16% de professeures ordinaires à l’Université: l’Excellence a-t-elle un genre ?
L’Excellence aurait-elle un genre ? A voir l’évolution de la présence des femmes au sein de la carrière académique, on en viendrait presque à se poser la question… En effet, si elles représentent 49% des assistant(e)s dans les Universités francophones, les femmes n’y atteignent plus que 32% des effectifs au niveau des chargé(e) de cours et on n’en compte plus que 16% parmi les professeur(e)s ordinaires.
Les femmes sont-elles les égales des hommes dans les procédures de nomination et de promotion ? Quels sont les ressentis féminin et masculin à cet égard ? Le Centre de psychologie du travail et de la consommation de l’ULB, au sein de la faculté des Sciences psychologiques et de l’Education de cette Université, a mené une enquête sur la notion d’Excellence, cofinancée par la Fédération Wallonie-Bruxelles. Objectif : identifier, à l’aide d’un questionnaire en ligne, la perception des scientifiques face au discours d’Excellence. Mille trois cents personnes ont répondu.

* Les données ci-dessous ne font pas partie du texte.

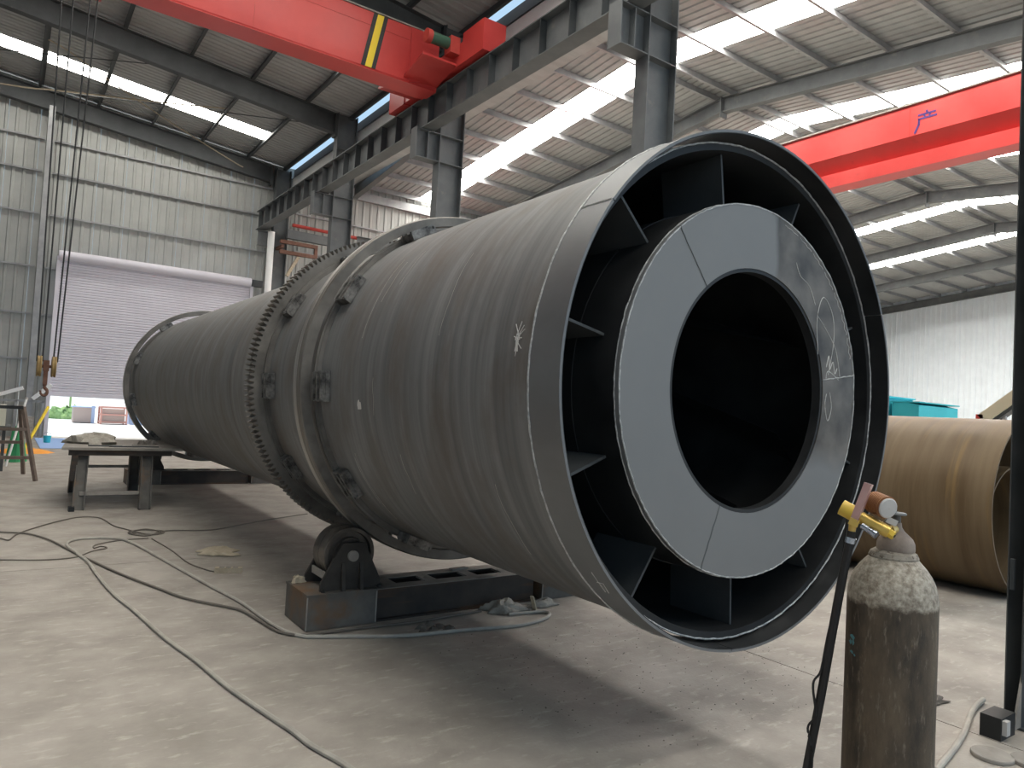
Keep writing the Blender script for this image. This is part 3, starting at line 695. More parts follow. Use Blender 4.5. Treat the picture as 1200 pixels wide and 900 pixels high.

A l’Université, l’Excellence est définie en fonction de trois missions, ont expliqué, lors d’une présentation aux députés francophones, Valérie De Cock, auteure de l’étude avec Caroline Closon : la recherche, l’enseignement et le service à la communauté.
« Le syndrome de l’imposteur »
« On observe que plus d’hommes que de femmes postulent, se mettent en avant, investissent fortement leur sphère professionnelle, soulignent les auteures, les femmes ressentent davantage le ‘syndrome de l’imposteur’ que les hommes et, par conséquent, osent moins, alors que les hommes ont plutôt le sentiment que rien ne peut les arrêter. »
Quelques chiffres tirés de l’enquête. Sur les 400 femmes qui ont obtenu une bourse de doctorat, 82% affirment souhaiter poursuivre leur carrière professionnelle à l’Université mais seulement 24% d’entre elles disent qu’elles déposeront un dossier de candidature, première étape, pourtant, de l’évolution de leur carrière. Alors que les hommes sont 90% à souhaiter poursuivre leur carrière à l’Université et 34% à oser déposer un dossier de candidature. « Il s’agit bien là d’un phénomène d’autocensure, concluent Mme De Cock et Closon, puisque c’est la femme elle-même qui décide de ne pas postuler. »
« Un tiers de femmes au moins dans les comités de sélection »
Des divergences apparaissent entre les hommes et les femmes lorsqu’il s’agit de prendre en compte les critères importants dans les procédures de nomination et de promotion.
« Les femmes, précise Valérie De Cock, valorisent légèrement plus l’enseignement et les hommes les critères quantitatifs de la recherche (nombre de publications et citations, etc). » Or, ce sont bien ces derniers critères, constatent les auteures, qui seraient, selon les hommes et les femmes interrogées, actuellement pris en compte par les autorités académiques, au détriment de la qualité de la recherche, de l’enseignement et du service à la communauté. »
Les participant(e)s à l’enquête ont également dû évaluer les niveaux de sexisme et de discrimination régnant dans leur Université. Victime ou témoin dans leur carrière professionnelle ? « 45% des femmes disent ‘oui’, pour 20% des hommes », enchaîne Caroline Closon.
Les chercheuses ont alors analysé les éléments de la sphère privée qui pourraient expliquer l’évaporation de la présence des femmes aux échelons supérieurs de la carrière. « Bien que les répondant(e)s scientifiques et académiques soient issu(e)s de milieux assez éduqués, les résultats de l’enquête sur la répartition des tâches domestiques s’avèrent très stéréotypés. » Les charges incombent largement aux femmes. « La moitié des femmes ont reconnu que cela avait une influence négative sur leur vie professionnelle, tandis que 33% des hommes reconnaissaient que cette répartition favorisait leur propre performance au travail. »
Quant aux remèdes prônés pour améliorer la présence des femmes aux degrés supérieurs de la carrière, une mesure fait l’unanimité parmi les hommes et les femmes interrogés : exiger que les comités de sélection comprennent au moins un tiers de femmes. La question des quotas, pour sa part, a été catégoriquement rejetée par les unes et les autres.